Tuesday, November 17, 1891

"I promised to let Miss Porter see the Lowell-Whitman notes by Monday if possible." This moved him to say, "I think I could easily state the difference myself: Lowell an elegant mansion, equipped with all that is luxurious, rich--not to be despised, after its own kind and degree; Walt Whitman, emulous of the seashore, the forest, even the prairie--or the surging manifold streets of the cities--quite impossible to delineate, but each of his poems attempts to suggest and to his opportunity succeeding in expressing, those." I cried out, "Hold on a minute--I am getting all that down." Had grabbed up an old envelope from the table, continuing, "I should like to use all that--quote it." W. then, "I have no objection at all to tell, but I don't want to be quoted as the author." I admitting, "I won't quote you, but set this down in the way of statement of your significance." "Good!
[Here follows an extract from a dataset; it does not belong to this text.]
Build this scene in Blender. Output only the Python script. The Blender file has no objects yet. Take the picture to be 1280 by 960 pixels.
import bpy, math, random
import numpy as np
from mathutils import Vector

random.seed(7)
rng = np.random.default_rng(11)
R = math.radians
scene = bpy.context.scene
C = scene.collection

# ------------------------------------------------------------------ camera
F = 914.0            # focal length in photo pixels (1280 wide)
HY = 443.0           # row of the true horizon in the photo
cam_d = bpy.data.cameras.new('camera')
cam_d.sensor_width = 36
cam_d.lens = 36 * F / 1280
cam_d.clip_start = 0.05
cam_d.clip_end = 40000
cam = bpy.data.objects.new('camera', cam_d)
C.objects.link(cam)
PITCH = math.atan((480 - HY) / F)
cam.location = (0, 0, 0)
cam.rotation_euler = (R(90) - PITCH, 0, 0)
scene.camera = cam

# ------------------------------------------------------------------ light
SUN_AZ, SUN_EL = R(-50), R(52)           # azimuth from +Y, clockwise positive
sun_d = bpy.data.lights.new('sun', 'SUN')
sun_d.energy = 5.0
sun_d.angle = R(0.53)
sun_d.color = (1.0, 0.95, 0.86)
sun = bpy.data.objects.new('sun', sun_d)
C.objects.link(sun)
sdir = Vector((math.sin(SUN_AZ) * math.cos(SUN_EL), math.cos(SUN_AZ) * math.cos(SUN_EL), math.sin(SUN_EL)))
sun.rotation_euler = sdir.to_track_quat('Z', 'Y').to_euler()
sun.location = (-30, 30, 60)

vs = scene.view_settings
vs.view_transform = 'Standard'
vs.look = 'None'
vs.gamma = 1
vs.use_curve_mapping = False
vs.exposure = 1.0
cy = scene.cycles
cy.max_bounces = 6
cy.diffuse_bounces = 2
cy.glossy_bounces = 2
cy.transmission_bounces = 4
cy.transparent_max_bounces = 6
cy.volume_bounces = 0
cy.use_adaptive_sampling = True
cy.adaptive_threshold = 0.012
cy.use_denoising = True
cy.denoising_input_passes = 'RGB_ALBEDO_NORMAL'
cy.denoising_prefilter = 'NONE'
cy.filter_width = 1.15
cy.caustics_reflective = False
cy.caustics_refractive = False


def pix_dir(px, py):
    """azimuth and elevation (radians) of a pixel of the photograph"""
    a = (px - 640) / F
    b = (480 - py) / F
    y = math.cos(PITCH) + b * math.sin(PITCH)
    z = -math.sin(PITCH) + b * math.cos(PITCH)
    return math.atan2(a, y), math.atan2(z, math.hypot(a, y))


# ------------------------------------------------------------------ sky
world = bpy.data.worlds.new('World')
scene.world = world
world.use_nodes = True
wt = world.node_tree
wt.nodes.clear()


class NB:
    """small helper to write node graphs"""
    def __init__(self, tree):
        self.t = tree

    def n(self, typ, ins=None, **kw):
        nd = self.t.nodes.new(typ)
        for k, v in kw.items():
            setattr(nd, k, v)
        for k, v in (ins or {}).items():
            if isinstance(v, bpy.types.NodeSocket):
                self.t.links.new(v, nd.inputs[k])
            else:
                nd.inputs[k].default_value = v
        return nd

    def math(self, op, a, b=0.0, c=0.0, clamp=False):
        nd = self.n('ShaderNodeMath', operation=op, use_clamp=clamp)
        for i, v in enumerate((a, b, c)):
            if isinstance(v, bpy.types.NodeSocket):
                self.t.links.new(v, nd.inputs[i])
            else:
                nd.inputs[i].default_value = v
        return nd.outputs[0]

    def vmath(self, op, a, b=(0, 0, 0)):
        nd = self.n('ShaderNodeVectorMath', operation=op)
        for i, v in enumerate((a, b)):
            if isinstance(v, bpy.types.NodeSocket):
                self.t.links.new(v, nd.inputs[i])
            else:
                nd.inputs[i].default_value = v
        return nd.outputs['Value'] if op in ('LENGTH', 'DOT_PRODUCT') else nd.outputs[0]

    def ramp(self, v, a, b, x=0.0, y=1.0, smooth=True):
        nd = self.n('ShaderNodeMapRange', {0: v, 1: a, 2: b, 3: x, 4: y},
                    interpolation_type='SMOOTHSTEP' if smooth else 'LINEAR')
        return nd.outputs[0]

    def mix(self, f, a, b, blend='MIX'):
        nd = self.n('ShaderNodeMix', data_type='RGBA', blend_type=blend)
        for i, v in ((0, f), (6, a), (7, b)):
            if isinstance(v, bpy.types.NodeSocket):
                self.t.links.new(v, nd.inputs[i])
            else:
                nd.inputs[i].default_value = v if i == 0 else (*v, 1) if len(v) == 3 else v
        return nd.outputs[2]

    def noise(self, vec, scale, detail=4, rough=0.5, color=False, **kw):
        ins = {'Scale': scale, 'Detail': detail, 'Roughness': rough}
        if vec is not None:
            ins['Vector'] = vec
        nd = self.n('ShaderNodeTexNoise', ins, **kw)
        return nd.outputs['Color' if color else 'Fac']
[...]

I don't know whether it's very creditable for me to say that, but it's true!" And then after a pause, "I should say in addition that the irrepressible and in every way creditable authority of heredity, tradition, is upon Lowell. I think about 'Leaves of Grass' and me, that heredity, tradition and authority reside, as in a fellow's respect for his ancestry--father and mother: living with it in great tenderness, love, but thinking most--always most--of his own soul. What I think of authority and tradition is great--reverential, perhaps--couched in emotional tenderness and respect. But, feeling whatever, is very little of it imitative. It is a contrast, the force of which you may easily appreciate."